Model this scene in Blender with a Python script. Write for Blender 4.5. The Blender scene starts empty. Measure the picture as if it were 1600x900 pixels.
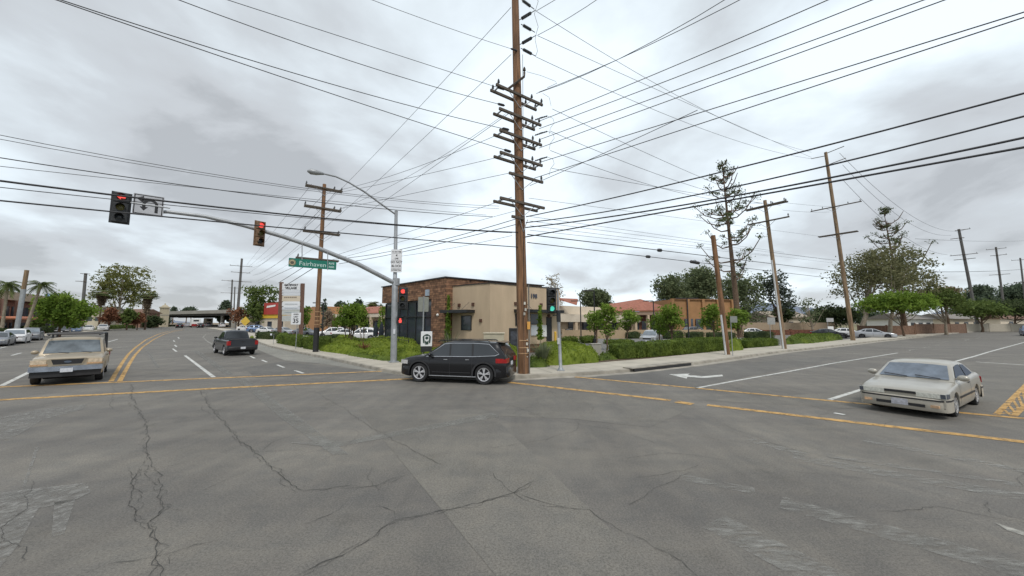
import bpy, bmesh, math, random
import numpy as np
from mathutils import Vector, Matrix
from mathutils.geometry import tessellate_polygon
random.seed(7)
SC = bpy.context.scene
COL = SC.collection
R = math.radians
# ------------------------------------------------------------------ camera
F = 560.0; PITCH = math.atan(55/560.0); CH = 2.5
cam = bpy.data.cameras.new('camera'); camo = bpy.data.objects.new('camera', cam); COL.objects.link(camo)
camo.location = (0, 0, CH); camo.rotation_euler = (math.pi/2+PITCH, 0, 0)
cam.sensor_width = 36; cam.lens = F/1600*36; cam.clip_start = .1; cam.clip_end = 6000
SC.camera = camo
_cp, _sp = math.cos(PITCH), math.sin(PITCH)
def ray(px, py):
    u = (px-800)/F; v = (450-py)/F
    return (u, _cp - v*_sp, _sp + v*_cp)
def g(x, y):
    return .007*max(0.0, math.hypot(x, y)-45)
def G(px, py, h=0.0):
    """pixel -> point on the ground raised by h"""
    dx, dy, dz = ray(px, py)
    lo, hi = 0.5, 0.6
    f = lambda t: CH+dz*t-(g(dx*t, dy*t)+h)
    while f(hi) > 0 and hi < 3000: hi *= 1.15
    lo = hi/1.15
    for _ in range(40):
        m = (lo+hi)/2
        if f(m) > 0: lo = m
        else: hi = m
    t = lo
    return Vector((dx*t, dy*t, g(dx*t, dy*t)+h))
def P(px, py, Y):
    dx, dy, dz = ray(px, py); t = Y/dy
    return Vector((dx*t, Y, CH+dz*t))
def V(px, py, p0, d):
    """pixel -> point on the vertical plane through p0 along horizontal direction d"""
    dx, dy, dz = ray(px, py)
    nx, ny = -d[1], d[0]
    t = (nx*p0[0]+ny*p0[1])/(nx*dx+ny*dy)
    return Vector((dx*t, dy*t, CH+dz*t))
def unit(v):
    v = Vector(v); return v/v.length
DL = unit((-.72, .69, 0))    # along the left street, away
DR = unit((.82, .572, 0))    # along the right street, away
# ------------------------------------------------------------------ materials
def M(name, col, rough=.6, metal=0, var=.12, scale=6, bump=0, var2=None, emit=None, spec=.5, coat=0, detail=6, stretch=None):
    m = bpy.data.materials.new(name); m.use_nodes = True
    nt = m.node_tree; b = nt.nodes['Principled BSDF']; N = nt.nodes; L = nt.links
    b.inputs['Roughness'].default_value = rough; b.inputs['Metallic'].default_value = metal
    b.inputs['Specular IOR Level'].default_value = spec
    if coat: b.inputs['Coat Weight'].default_value = coat; b.inputs['Coat Roughness'].default_value = .05
    tc = N.new('ShaderNodeTexCoord'); no = N.new('ShaderNodeTexNoise')
    no.inputs['Scale'].default_value = scale; no.inputs['Detail'].default_value = detail
    if stretch:
        mp = N.new('ShaderNodeMapping'); mp.inputs['Scale'].default_value = stretch; L.new(tc.outputs['Object'], mp.inputs[0]); L.new(mp.outputs[0], no.inputs['Vector'])
    else: L.new(tc.outputs['Object'], no.inputs['Vector'])
    cr = N.new('ShaderNodeValToRGB'); cr.color_ramp.elements[0].position = .3; cr.color_ramp.elements[1].position = .7
    c = col
    lo = tuple(max(0, x*(1-var)) for x in c); hi = tuple(min(1, x*(1+var)) for x in c)
    if var2: hi = var2
    cr.color_ramp.elements[0].color = (*lo, 1); cr.color_ramp.elements[1].color = (*hi, 1)
    L.new(no.outputs['Fac'], cr.inputs['Fac']); L.new(cr.outputs['Color'], b.inputs['Base Color'])
    if bump:
        bp = N.new('ShaderNodeBump'); bp.inputs['Strength'].default_value = bump; bp.inputs['Distance'].default_value = .02
        n2 = N.new('ShaderNodeTexNoise'); n2.inputs['Scale'].default_value = scale*6; n2.inputs['Detail'].default_value = 5
        L.new(tc.outputs['Object'], n2.inputs['Vector'])
        L.new(n2.outputs['Fac'], bp.inputs['Height']); L.new(bp.outputs['Normal'], b.inputs['Normal'])
    if emit:
        b.inputs['Emission Color'].default_value = (*emit[0], 1); b.inputs['Emission Strength'].default_value = emit[1]
    return m
def leafmat(name, c1, c2, scale=.9, trans=.38):
    m = M(name, c1, .75, var=.0, var2=c2, scale=scale, detail=3, spec=.2)
    nt = m.node_tree; b = nt.nodes['Principled BSDF']
    tr = nt.nodes.new('ShaderNodeBsdfTranslucent'); mx = nt.nodes.new('ShaderNodeMixShader'); mx.inputs[0].default_value = trans
    cr = [n for n in nt.nodes if n.type == 'VALTORGB'][0]
    nt.links.new(cr.outputs['Color'], tr.inputs['Color'])
    nt.links.new(b.outputs[0], mx.inputs[1]); nt.links.new(tr.outputs[0], mx.inputs[2])
    nt.links.new(mx.outputs[0], nt.nodes['Material Output'].inputs['Surface'])
    return m
# ------------------------------------------------------------------ mesh builder
SPLIT = {'window', 'column', 'insulator', 'jumper', 'hanger', 'pilaster', 'brace', 'band', 'post', 'baluster', 'pole_tag', 'conduit', 'wiper', 'wall_fixture', 'tie_rod', 'insulator_arm', 'girder', 'menu_board', 'window_trim', 'roof_rail', 'sill_trim', 'lamp_head', 'bracket'}
class MB:
    def __init__(s): s.v = []; s.f = []; s.mi = []; s.cur = 0
    def add(s, vs, fs):
        o = len(s.v); s.v += [tuple(p) for p in vs]
        for f in fs: s.f.append(tuple(i+o for i in f)); s.mi.append(s.cur)
        return s
    def box(s, c, size, rz=0, rx=0, ry=0, bev=0):
        hx, hy, hz = size[0]/2, size[1]/2, size[2]/2
        mt = Matrix.Rotation(rz, 3, 'Z') @ Matrix.Rotation(ry, 3, 'Y') @ Matrix.Rotation(rx, 3, 'X')
        c = Vector(c)
        if bev:
            b = min(bev, hx*.9, hy*.9, hz*.9); vs = []
            bm = bmesh.new(); bmesh.ops.create_cube(bm, size=1)
            for v in bm.verts: v.co = Vector((v.co.x*2*hx, v.co.y*2*hy, v.co.z*2*hz))
            bmesh.ops.bevel(bm, geom=list(bm.edges)+list(bm.verts), offset=b, segments=2, affect='EDGES', profile=.5)
            bm.verts.index_update()
            s.add([mt @ v.co + c for v in bm.verts], [[v.index for v in f.verts] for f in bm.faces]); bm.free()
            return s
        vs = [mt @ Vector((x*hx, y*hy, z*hz)) + c for z in (-1, 1) for y in (-1, 1) for x in (-1, 1)]
        return s.add(vs, [(0, 2, 3, 1), (4, 5, 7, 6), (0, 1, 5, 4), (2, 6, 7, 3), (0, 4, 6, 2), (1, 3, 7, 5)])
    def cyl(s, p0, p1, r0, r1=None, n=12, caps=True):
        r1 = r0 if r1 is None else r1
        return s.tube([p0, p1], [r0, r1], n, caps)
    def tube(s, pts, rs, n=6, caps=True):
        pts = [Vector(p) for p in pts]
        if not hasattr(rs, '__len__'): rs = [rs]*len(pts)
        vs = []; up = None
        for i, p in enumerate(pts):
            t = (pts[min(i+1, len(pts)-1)]-pts[max(i-1, 0)])
            t = t.normalized() if t.length > 1e-9 else Vector((0, 0, 1))
            if up is None:
                up = Vector((0, 0, 1)) if abs(t.z) < .9 else Vector((1, 0, 0))
            a = t.cross(up).normalized(); b = a.cross(t).normalized(); up = b
            for k in range(n):
                th = 2*math.pi*k/n
                vs.append(p+(a*math.cos(th)+b*math.sin(th))*rs[i])
        fs = []
        for i in range(len(pts)-1):
            for k in range(n):
                k2 = (k+1) % n
                fs.append((i*n+k, i*n+k2, (i+1)*n+k2, (i+1)*n+k))
        if caps: fs.append(tuple(range(n))[::-1]); fs.append(tuple((len(pts)-1)*n+k for k in range(n)))
        return s.add(vs, fs)
    def prism(s, poly, z0, z1):
        """poly: [(x,y)] extruded from z0 to z1"""
        n = len(poly)
        vs = [(x, y, z0) for x, y in poly]+[(x, y, z1) for x, y in poly]
        fs = [tuple(range(n))[::-1], tuple(range(n, 2*n))]+[(i, (i+1) % n, n+(i+1) % n, n+i) for i in range(n)]
        return s.add(vs, fs)
    def slab(s, pts, d):
        """planar polygon of 3D points extruded by vector d"""
        d = Vector(d); n = len(pts)
        vs = [Vector(p) for p in pts]+[Vector(p)+d for p in pts]
        fs = [tuple(range(n))[::-1], tuple(range(n, 2*n))]+[(i, (i+1) % n, n+(i+1) % n, n+i) for i in range(n)]
        return s.add(vs, fs)
    def quad(s, a, b, c, d): return s.add([a, b, c, d], [(0, 1, 2, 3)])
    def lathe(s, prof, c=(0, 0, 0), n=16, axis='Z'):
        vs = []
        for r, z in prof:
            for k in range(n):
                th = 2*math.pi*k/n; p = (r*math.cos(th), r*math.sin(th), z)
                if axis == 'Y': p = (p[0], p[2], p[1])
                if axis == 'X': p = (p[2], p[0], p[1])
                vs.append((p[0]+c[0], p[1]+c[1], p[2]+c[2]))
        fs = [(i*n+k, i*n+(k+1) % n, (i+1)*n+(k+1) % n, (i+1)*n+k) for i in range(len(prof)-1) for k in range(n)]
        return s.add(vs, fs)
    def sphere(s, c, r, n=10):
        rr = (r, r, r) if not hasattr(r, '__len__') else r
        vs = []; m = n//2+1
        for i in range(m+1):
            ph = math.pi*i/m
            for k in range(n):
                th = 2*math.pi*k/n
                vs.append((c[0]+rr[0]*math.sin(ph)*math.cos(th), c[1]+rr[1]*math.sin(ph)*math.sin(th), c[2]+rr[2]*math.cos(ph)))
        return s.add(vs, [(i*n+k, (i+1)*n+k, (i+1)*n+(k+1) % n, i*n+(k+1) % n) for i in range(m) for k in range(n)])
    def build(s, name, mats, parent=None, smooth=None, label=None, loc=None):
        if name in SPLIT and parent is not None:
            par = list(range(len(s.v)))
            def fd(a):
                while par[a] != a: par[a] = par[par[a]]; a = par[a]
                return a
            for f in s.f:
                r0 = fd(f[0])
                for i in f[1:]: par[fd(i)] = r0
            comps = {}
            for f, mi in zip(s.f, s.mi): comps.setdefault(fd(f[0]), []).append((f, mi))
            if len(comps) > 1:
                first = None
                for fl in comps.values():
                    m = MB(); mp = {}
                    for f, mi in fl:
                        for i in f:
                            if i not in mp: mp[i] = len(m.v); m.v.append(s.v[i])
                        m.f.append(tuple(mp[i] for i in f)); m.mi.append(mi)
                    o = m._build(name, mats, parent, smooth, label, loc); first = first or o
                return first
        return s._build(name, mats, parent, smooth, label, loc)
    def _build(s, name, mats, parent=None, smooth=None, label=None, loc=None):
        me = bpy.data.meshes.new(name)
        me.from_pydata(s.v, [], s.f)
        if not isinstance(mats, (list, tuple)): mats = [mats]
        for m in mats: me.materials.append(m)
        if len(mats) > 1: me.polygons.foreach_set('material_index', s.mi)
        bm = bmesh.new(); bm.from_mesh(me)
        bmesh.ops.recalc_face_normals(bm, faces=bm.faces); bm.to_mesh(me); bm.free()
        if smooth is not None:
            me.polygons.foreach_set('use_smooth', [True]*len(me.polygons)); me.set_sharp_from_angle(angle=R(smooth))
        me.update()
        o = bpy.data.objects.new(name, me); COL.objects.link(o)
        if parent: o.parent = parent
        if label: o['label'] = label
        if loc is not None: o.location = loc
        return o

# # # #

Scan the listing above for the word "scene" and copy every line that holds it.

**The solution:**
Model this scene in Blender with a Python script. Write for Blender 4.5. The Blender scene starts empty. Measure the picture as if it were 1600x900 pixels.
SC = bpy.context.scene